Verklempt
There are times when I am
walking, driving or just being that I
find myself so overcome with the bigness of it all that I just have to pause. I’ve been having more of these feelings lately.
Perhaps it’s because my new life is slower paced or perhaps it’s because I want
to witness more “bigness” ; I don’t really know or need to spend a lot of time
on it, it just IS.
This morning Edy and I
walked over to our church and gathered with a ton of other folks doing the
same. We sat pretty darned close
in row #6 and did not have to use the flanking monitors to see the emotion in
the eyes of the choir or the pastor. There is a lot of musical revelry in that
place and like concerts of old, passions get ignited and released. I dig it so
much! My next door neighbor was just
such a soul. She knew the words to every number and belted them out as loudly
and emphatically as humanly possible. That her key and the song’s key were
miles apart made no difference at all because she was into it as far as any one
person could get into it and I loved her for that. Go Mama, GO !!

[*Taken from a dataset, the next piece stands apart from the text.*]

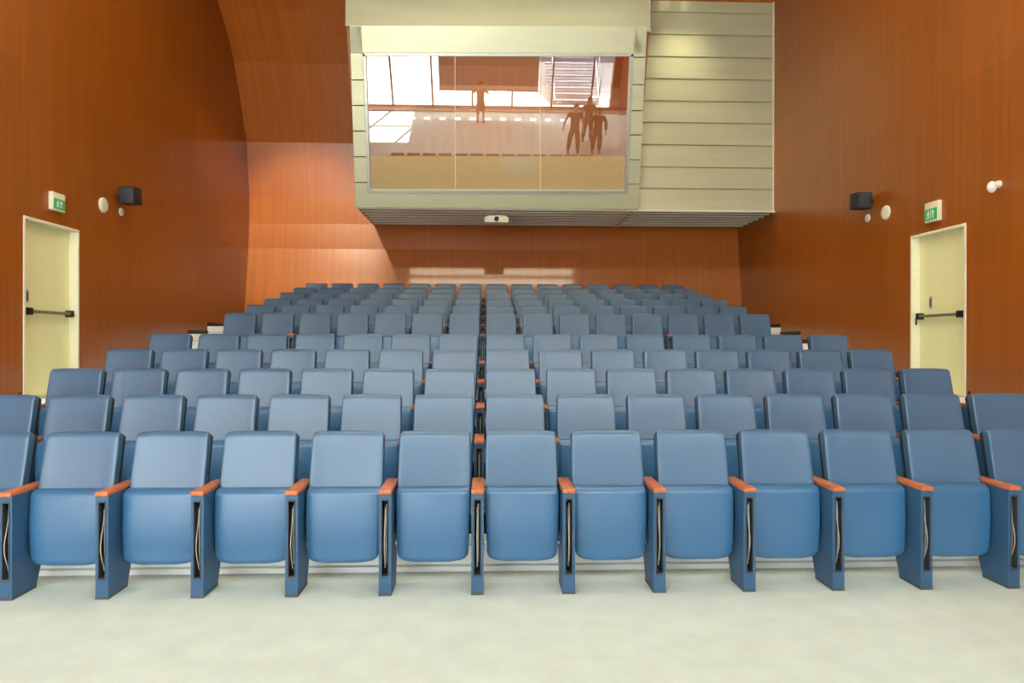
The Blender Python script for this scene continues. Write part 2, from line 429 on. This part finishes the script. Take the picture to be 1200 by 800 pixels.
# dark backing that shows in the plank joints
m = MB()
slab(m, [(oL(YT) + 1, YT), (iL(YT) - 4, YT), (iL(222) - 4, 222), (oL(222) + 1, 222)], .03, .105)
slab(m, [(iR(YT) + 4, YT), (oR(YT) - 1, YT), (oR(222) - 1, 222), (iR(222) + 4, 222)], .03, .105)
struct(m.build('trim_21', M_SHADOWGAP, smooth=False))
# window frame and its three panes
m = MB()
slab(m, [(iL(62) - 4, 62), (iR(62) + 4, 62), (iR(66), 66), (iL(66), 66)], .12, -.012)
slab(m, [(iL(66) - 4, 66), (iL(66), 66), (iL(223), 223), (iL(223) - 4, 223)], .12, -.012)
slab(m, [(iR(66), 66), (iR(66) + 4, 66), (iR(223) + 4, 223), (iR(223), 223)], .12, -.012)
slab(m, [(iL(223) - 4, 223), (iR(223) + 4, 223), (iR(227) + 4, 227), (iL(227) - 4, 227)], .12, -.012)
bw_ = struct(m.build('window_20', M_TRIMG, bevel=.004, smooth=False))
cuts = [(iL(66), iL(223)), (532.5, 533.5), (633, 633), (iR(66), iR(223))]
m = MB()
for k in (1, 2):
    t, b = cuts[k]; slab(m, [(t - .3, 66), (t + .3, 66), (b + .3, 223), (b - .3, 223)], .012, .035)
m.build('pane_joint', M_FRAME, bw_, smooth=False)
for k in range(3):
    (ta, ba), (tb, bb) = cuts[k], cuts[k + 1]
    m = MB(); tf, uf = lerp(ta, ba, 117 / 157), lerp(tb, bb, 117 / 157)
    slab(m, [(tf + .3, 183), (uf - .3, 183), (bb - .3, 223), (ba + .3, 223)], .004, .034)
    m.build('satin_panel', M_SATIN, bw_, smooth=False)
    m = MB(); m.bm.faces.new([m.bm.verts.new(on_b(x, y) + BN * .04) for x, y in ((ta, 66), (tb, 66), (bb, 223), (ba, 223))])
    m.build('pane', M_BGLASS, bw_, smooth=False)
# booth body: sides, floor, cladding to the right
bl, br = on_b(oL(243), 243).x, on_b(oR(245), 245).x
top = on_b(410, YT)
for sname, xa, xb in (('left', bl + .02, bl + .1), ('right', br - .1, br - .02)):
    m = MB()
    m.hexa([(xa, BY + .14, BZ + .02), (xa, 17.2, BZ + .02), (xa, 17.2, CEIL), (xa, top.y + .14, CEIL), (xa, top.y + .14, top.z)],
           [(xb, BY + .14, BZ + .02), (xb, 17.2, BZ + .02), (xb, 17.2, CEIL), (xb, top.y + .14, CEIL), (xb, top.y + .14, top.z)])
    struct(m.build('wall_booth_' + sname, M_BOOTH, smooth=False))
m = MB(); m.box(bl + .02, br - .02, top.y + .02, top.y + .16, top.z, CEIL); struct(m.build('wall_booth_upper', M_CLAD, smooth=False))
m = MB(); m.box(bl + .1, br - .1, BY + .14, 17.2, BZ + .04, BZ + .1); struct(m.build('floor_booth', M_BOOTH, smooth=False))
m = MB(); m.box(bl + .1, br - .1, 16.0, 16.06, BZ + .1, CEIL); struct(m.build('wall_booth_inner', M_BOOTH, smooth=False))
m = MB(); m.box(bl + .1, br - .1, top.y + .16, 16, 8.8, 8.86); struct(m.build('ceiling_booth', M_CEIL, smooth=False))
YC = 14.69
def clad_z(y): return on_y(830, y, YC).z
sy = [246.7, 221, 196, 170, 144, 118.5, 92.7, 67, 41, 15, -11]
m = MB()
for a, b in zip(sy, sy[1:]):
    z0, z1 = clad_z(a), clad_z(b)
    m.hexa([(br - .1, YC, z0), (br - .1, YC - .018, z0 + .012), (br - .1, YC - .004, z1 - .010), (br - .1, YC + .06, z1 - .010), (br - .1, YC + .06, z0)],
           [(XR - .03, YC, z0), (XR - .03, YC - .018, z0 + .012), (XR - .03, YC - .004, z1 - .010), (XR - .03, YC + .06, z1 - .010), (XR - .03, YC + .06, z0)])
struct(m.build('wall_cladding', M_CLAD, smooth=False))
m = MB(); m.box(br - .1, XR - .001, YC + .061, YC + .12, clad_z(246), CEIL); struct(m.build('trim_22', M_SHADOWGAP, smooth=False))
m = MB(); m.box(XR - .03, XR - .001, YC - .03, YC + .06, clad_z(246.7), CEIL); struct(m.build('trim_23', M_FRAME, smooth=False))
# slatted underside
m = MB()
ZS = BZ
n = 7
ya, yb = BY + .1, 16.75
for k in range(n):
    y0 = lerp(ya, yb, k / n); y1 = lerp(ya, yb, (k + .8) / n)
    x0 = bl + .04
    m.hexa([(x0, y0, ZS), (x0, y1, ZS + .05), (x0, y1, ZS + .07), (x0, y0, ZS + .045)],
           [(XR - .002, y0, ZS), (XR - .002, y1, ZS + .05), (XR - .002, y1, ZS + .07), (XR - .002, y0, ZS + .045)])
struct(m.build('ceiling_slats', M_SOFFIT, bevel=.004, smooth=False))
m = MB(); m.box(bl + .06, XR - .002, YC + .06, 16.9, ZS + .1, ZS + .12); m.box(bl + .06, br - .1, BY + .13, YC + .06, ZS + .1, ZS + .12)
struct(m.build('trim_24', M_SHADOWGAP, smooth=False))
# inside the booth: desk, monitor, lamp
dk = empty('control_desk', (0.2, 15.2, BZ + .1)); tag(dk, 'long pale control desk inside the booth behind the glass', 'desk')
m = MB(); m.box(-2.6, 2.6, -.3, .3, .70, .74); m.build('desktop', M_DESK, dk, bevel=.006)
m = MB(); m.box(-2.6, 2.6, -.28, -.25, .0, .7); m.build('front_panel', M_DESK, dk)
for x in (-2.58, 2.54):
    m = MB(); m.box(x, x + .04, -.24, .28, 0, .7); m.build('side_panel', M_DESK, dk)
pm = on_y(607, 205, 15.0); mo = empty('monitor', (pm.x, 15.05, BZ + .84)); tag(mo, 'blue-grey monitor standing on the desk inside the booth', 'monitor')
m = MB(); m.box(-.36, .36, -.025, .02, .04, .40); m.build('screen', M_MONITOR, mo, bevel=.01)
m = MB(); m.box(-.12, .12, -.08, .08, .0005, .015); m.box(-.03, .03, -.01, .015, .015, .1); m.build('stand', M_LINING, mo, bevel=.004)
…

The service itself was lead
by the older brother of the “name act” and he did a fine job, notes and all. Then
their 78 year old mother came on to give her testimony of being healed from a
terminal illness and being free of that illness for over 31 years. She is an engaging
devout woman who has taken her experience and turned it around to help others.
I love that the whole family is involved, in humility and service. It inspires
me. As Edy and I walked home I was reminded of my own reprieve from a terminal
illness almost 28 years ago and I skipped a breath. I was Verkelmpt.
After we got home and
changed our clothes we grabbed an umbrella and went for a walk in the rain. Edy
and I talked about all the varied assortment of things we enjoy talking about
as well as the service we just attended. The rain was warm and more a light mist
than a shower and I let Edy keep the umbrella, while we strolled towards the Cinderella
Park. Myrtle blossoms littered the streets where the earlier storm had blown
them free of their mother ships. The colorful confetti of blossoms lined our
path like a ticker tape parade. It was glorious.